• _Dataset excerpt_
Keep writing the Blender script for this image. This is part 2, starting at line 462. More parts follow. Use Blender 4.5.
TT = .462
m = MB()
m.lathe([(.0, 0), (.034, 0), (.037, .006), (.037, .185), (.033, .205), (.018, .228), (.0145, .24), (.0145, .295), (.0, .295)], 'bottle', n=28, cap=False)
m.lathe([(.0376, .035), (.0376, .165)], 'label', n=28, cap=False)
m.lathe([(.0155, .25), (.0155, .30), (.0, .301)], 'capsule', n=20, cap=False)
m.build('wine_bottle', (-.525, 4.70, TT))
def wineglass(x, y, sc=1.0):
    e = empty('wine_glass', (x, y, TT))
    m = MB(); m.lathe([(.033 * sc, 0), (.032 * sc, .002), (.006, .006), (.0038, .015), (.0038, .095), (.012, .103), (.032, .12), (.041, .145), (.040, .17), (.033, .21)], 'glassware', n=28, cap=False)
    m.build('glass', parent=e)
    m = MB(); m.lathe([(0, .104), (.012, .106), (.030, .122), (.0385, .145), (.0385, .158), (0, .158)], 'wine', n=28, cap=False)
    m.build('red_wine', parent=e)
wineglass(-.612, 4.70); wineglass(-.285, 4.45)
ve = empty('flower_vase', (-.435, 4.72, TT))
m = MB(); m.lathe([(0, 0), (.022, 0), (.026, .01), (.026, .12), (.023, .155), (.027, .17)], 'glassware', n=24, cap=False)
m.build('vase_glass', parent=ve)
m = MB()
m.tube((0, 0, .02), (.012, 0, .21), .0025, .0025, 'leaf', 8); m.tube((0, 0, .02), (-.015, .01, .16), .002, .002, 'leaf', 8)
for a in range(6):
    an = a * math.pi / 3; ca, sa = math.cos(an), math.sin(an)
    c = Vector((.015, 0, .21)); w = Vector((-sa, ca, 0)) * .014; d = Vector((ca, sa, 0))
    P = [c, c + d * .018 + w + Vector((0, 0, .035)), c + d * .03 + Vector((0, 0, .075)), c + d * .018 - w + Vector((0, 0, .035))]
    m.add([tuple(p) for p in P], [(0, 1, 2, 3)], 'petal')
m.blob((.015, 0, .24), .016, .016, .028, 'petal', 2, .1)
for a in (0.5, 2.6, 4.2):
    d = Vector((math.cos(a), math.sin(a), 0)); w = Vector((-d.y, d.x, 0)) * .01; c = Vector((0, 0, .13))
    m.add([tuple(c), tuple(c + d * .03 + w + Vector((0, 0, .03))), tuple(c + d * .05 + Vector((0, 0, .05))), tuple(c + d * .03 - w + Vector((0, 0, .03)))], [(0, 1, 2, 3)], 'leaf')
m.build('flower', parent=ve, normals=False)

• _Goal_
Each line above is to be repeated exactly.

• _Task solution_
Keep writing the Blender script for this image. This is part 2, starting at line 462. More parts follow. Use Blender 4.5.
TT = .462
m = MB()
m.lathe([(.0, 0), (.034, 0), (.037, .006), (.037, .185), (.033, .205), (.018, .228), (.0145, .24), (.0145, .295), (.0, .295)], 'bottle', n=28, cap=False)
m.lathe([(.0376, .035), (.0376, .165)], 'label', n=28, cap=False)
m.lathe([(.0155, .25), (.0155, .30), (.0, .301)], 'capsule', n=20, cap=False)
m.build('wine_bottle', (-.525, 4.70, TT))
def wineglass(x, y, sc=1.0):
    e = empty('wine_glass', (x, y, TT))
    m = MB(); m.lathe([(.033 * sc, 0), (.032 * sc, .002), (.006, .006), (.0038, .015), (.0038, .095), (.012, .103), (.032, .12), (.041, .145), (.040, .17), (.033, .21)], 'glassware', n=28, cap=False)
    m.build('glass', parent=e)
    m = MB(); m.lathe([(0, .104), (.012, .106), (.030, .122), (.0385, .145), (.0385, .158), (0, .158)], 'wine', n=28, cap=False)
    m.build('red_wine', parent=e)
wineglass(-.612, 4.70); wineglass(-.285, 4.45)
ve = empty('flower_vase', (-.435, 4.72, TT))
m = MB(); m.lathe([(0, 0), (.022, 0), (.026, .01), (.026, .12), (.023, .155), (.027, .17)], 'glassware', n=24, cap=False)
m.build('vase_glass', parent=ve)
m = MB()
m.tube((0, 0, .02), (.012, 0, .21), .0025, .0025, 'leaf', 8); m.tube((0, 0, .02), (-.015, .01, .16), .002, .002, 'leaf', 8)
for a in range(6):
    an = a * math.pi / 3; ca, sa = math.cos(an), math.sin(an)
    c = Vector((.015, 0, .21)); w = Vector((-sa, ca, 0)) * .014; d = Vector((ca, sa, 0))
    P = [c, c + d * .018 + w + Vector((0, 0, .035)), c + d * .03 + Vector((0, 0, .075)), c + d * .018 - w + Vector((0, 0, .035))]
    m.add([tuple(p) for p in P], [(0, 1, 2, 3)], 'petal')
m.blob((.015, 0, .24), .016, .016, .028, 'petal', 2, .1)
for a in (0.5, 2.6, 4.2):
    d = Vector((math.cos(a), math.sin(a), 0)); w = Vector((-d.y, d.x, 0)) * .01; c = Vector((0, 0, .13))
    m.add([tuple(c), tuple(c + d * .03 + w + Vector((0, 0, .03))), tuple(c + d * .05 + Vector((0, 0, .05))), tuple(c + d * .03 - w + Vector((0, 0, .03)))], [(0, 1, 2, 3)], 'leaf')
m.build('flower', parent=ve, normals=False)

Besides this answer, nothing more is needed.